新婚当時の私には、食事のメニューを考えるだけで精一杯だった…。子供だってほしいのに、これからどうしよう…。研究と両立できない自分への罪悪感から焦りばかりが募り、身体と心もバラバラになりつつあった。このやり方では続かない…そう気づいた頃には、結婚3年目をとうに過ぎていた…(笑)。その後、指導教官を変えるという大胆な行動にも出てみたが、結局、後の祭りだった…。

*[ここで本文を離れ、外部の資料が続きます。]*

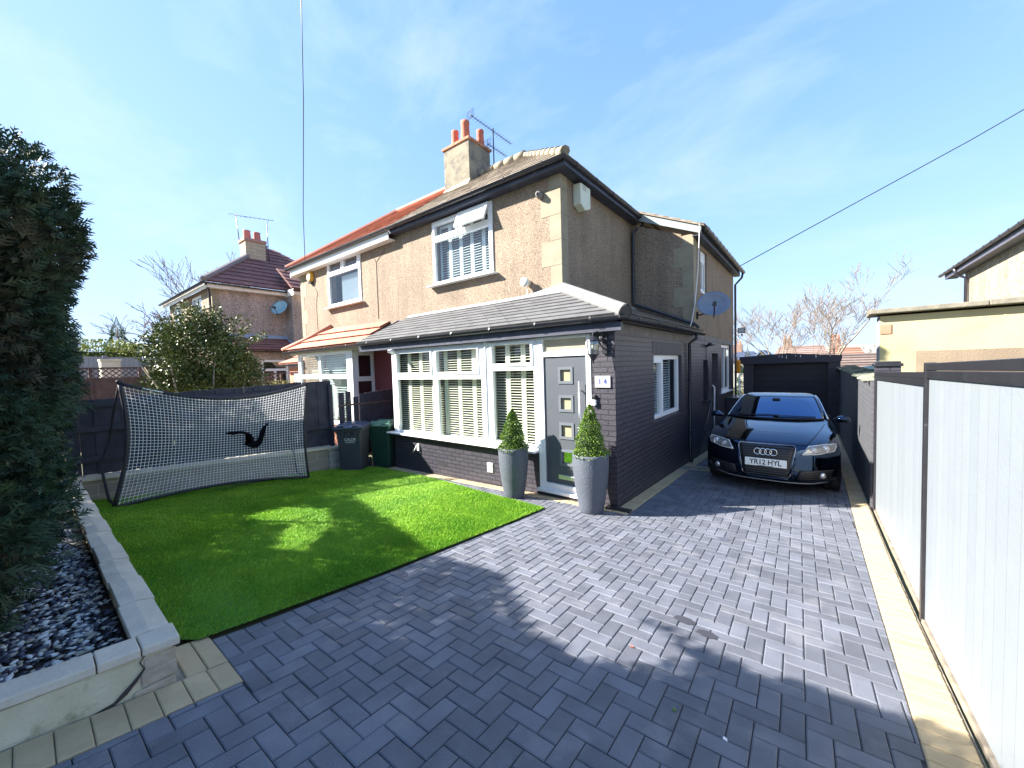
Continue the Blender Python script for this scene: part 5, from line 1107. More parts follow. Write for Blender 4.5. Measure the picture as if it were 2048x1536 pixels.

 ただ、文章を書くことへの未練は捨てきれなかった。考えを深めていくことの魅力も手放しがたい。一度は、研究者を志した私も確かに過去の自分である。そこに嘘はない。研究という営みの全てとは言えなくても、そのプロセスのどこかに充実感を感じていたことも本当だ。だから、かつての自分を切り離すことはしたくなかった。手放したくない。まだ、つながっていたい。それなら、研究者になることは諦めても、書くことは続けようと思った。研究のように新たな知見は提供できないし、社会的な役割も極めて低いけれど、それでも「書く」ことには、誰かに向かって自分の扉を開く可能性がある。研究者への想いは今もかすかにあるし、彼・彼女らの思考の深さや緻密さには、心から敬意を表している。でも、自分がそうなれるかどうかは別だ。自分の考えたいことを考えたいペースで考えられることが、今の私には幸せなんだと思う。だから、私は研究者じゃなくて、エッセイストであろうと思った。

 ドイツの哲学者であるマルクス・ガブリエルが、先日のテレビ番組(NHK)でこう言っていた。「自分にとって意味があると思えたなら、それは一歩自分自身に近づいたということ」、そして「思考の先には自由がある」と。日常の些細な出来事でも、ぼやきでも戯言でも、そこから生まれる思考があるなら、それを形(言葉)にすることに意味があると、私は思う。思考の先にある自由のかけらを、身近な言葉達で掴んでみたい。このことが私にとって、ガブリエルの言う自分自身へと近づく行為だとして、これを日々続けていった時、私はどこに辿り着いているだろうか。少し胸がわくわくもする。そう思えると、これまで重石だった研究は、新たな息吹が吹き込まれて、今ようやく、自分の手の中で孵りつつあるような気もする。